## WHAT TO PRODUCE
Pull out each line of the records holding the string "pixels".

## DATASET RECORDS
------------------------------------------------
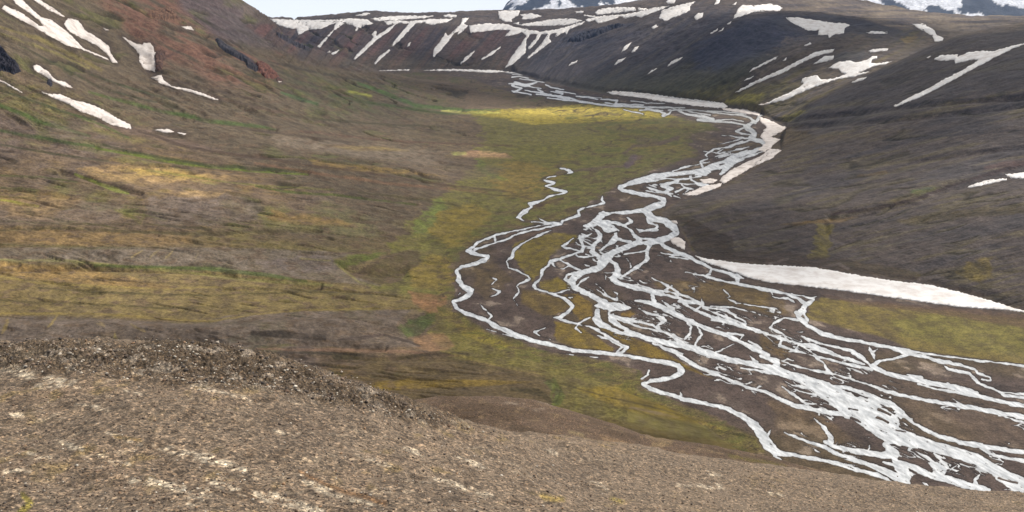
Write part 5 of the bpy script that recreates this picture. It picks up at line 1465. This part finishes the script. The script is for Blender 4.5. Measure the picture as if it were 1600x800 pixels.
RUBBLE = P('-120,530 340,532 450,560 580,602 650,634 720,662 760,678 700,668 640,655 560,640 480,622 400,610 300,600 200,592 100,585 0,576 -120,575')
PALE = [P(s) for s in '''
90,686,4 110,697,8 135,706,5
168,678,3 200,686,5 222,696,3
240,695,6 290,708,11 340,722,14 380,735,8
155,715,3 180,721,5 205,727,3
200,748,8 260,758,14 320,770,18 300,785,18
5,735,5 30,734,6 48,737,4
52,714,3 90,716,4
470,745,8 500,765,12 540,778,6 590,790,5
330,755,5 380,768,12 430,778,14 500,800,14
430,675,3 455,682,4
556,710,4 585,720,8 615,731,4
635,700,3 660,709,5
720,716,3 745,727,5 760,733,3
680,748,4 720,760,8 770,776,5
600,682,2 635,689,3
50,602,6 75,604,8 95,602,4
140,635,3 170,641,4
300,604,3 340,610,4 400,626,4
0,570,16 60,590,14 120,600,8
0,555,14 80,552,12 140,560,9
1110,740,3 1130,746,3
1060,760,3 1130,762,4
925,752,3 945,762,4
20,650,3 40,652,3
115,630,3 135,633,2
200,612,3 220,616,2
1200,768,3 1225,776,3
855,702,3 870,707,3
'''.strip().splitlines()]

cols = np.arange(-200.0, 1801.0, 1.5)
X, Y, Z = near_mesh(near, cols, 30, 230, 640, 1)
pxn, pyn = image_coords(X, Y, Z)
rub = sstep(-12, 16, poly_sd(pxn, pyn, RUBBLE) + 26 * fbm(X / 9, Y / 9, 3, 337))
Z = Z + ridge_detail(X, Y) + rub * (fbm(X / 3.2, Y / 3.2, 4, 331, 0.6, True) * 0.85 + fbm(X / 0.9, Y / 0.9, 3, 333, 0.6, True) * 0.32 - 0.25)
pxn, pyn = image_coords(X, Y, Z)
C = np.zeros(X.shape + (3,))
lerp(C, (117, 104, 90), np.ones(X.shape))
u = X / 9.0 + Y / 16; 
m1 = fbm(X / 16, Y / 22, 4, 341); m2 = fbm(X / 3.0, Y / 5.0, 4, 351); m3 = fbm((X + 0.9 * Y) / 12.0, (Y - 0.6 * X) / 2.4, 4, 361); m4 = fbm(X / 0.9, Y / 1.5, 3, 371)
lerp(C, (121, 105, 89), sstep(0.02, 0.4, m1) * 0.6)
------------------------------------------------
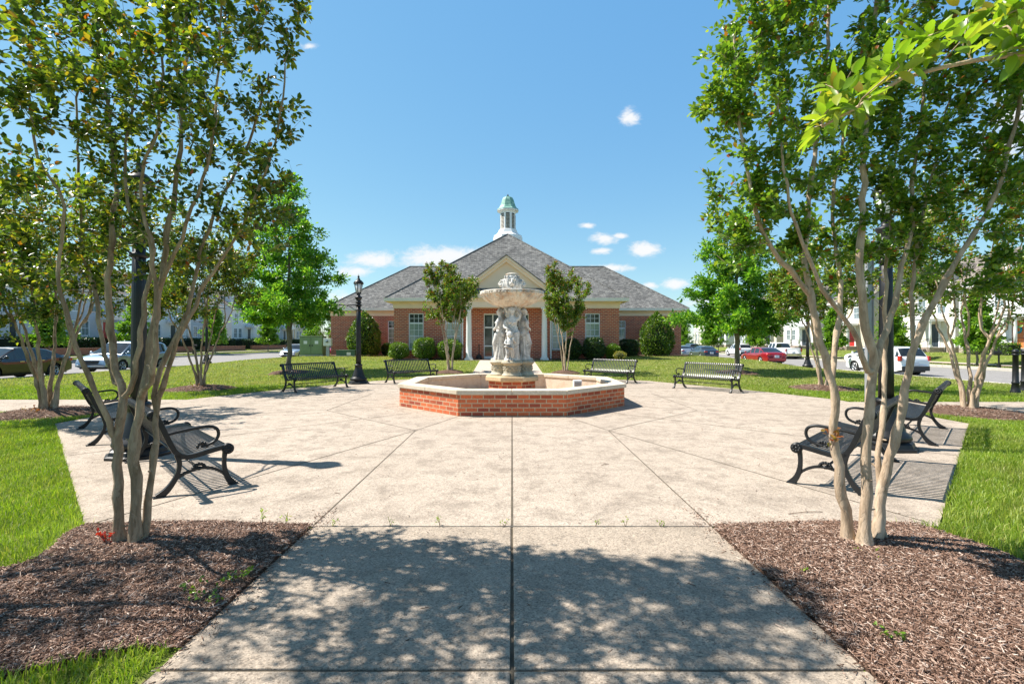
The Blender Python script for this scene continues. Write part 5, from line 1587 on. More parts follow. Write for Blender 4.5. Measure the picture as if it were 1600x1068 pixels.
------------------------------------------------
## WRITTEN RESPONSE
Write part 5 of the bpy script that recreates this picture. It picks up at line 1465. This part finishes the script. The script is for Blender 4.5. Measure the picture as if it were 1600x800 pixels.
The Blender Python script for this scene continues. Write part 5, from line 1587 on. More parts follow. Write for Blender 4.5. Measure the picture as if it were 1600x1068 pixels.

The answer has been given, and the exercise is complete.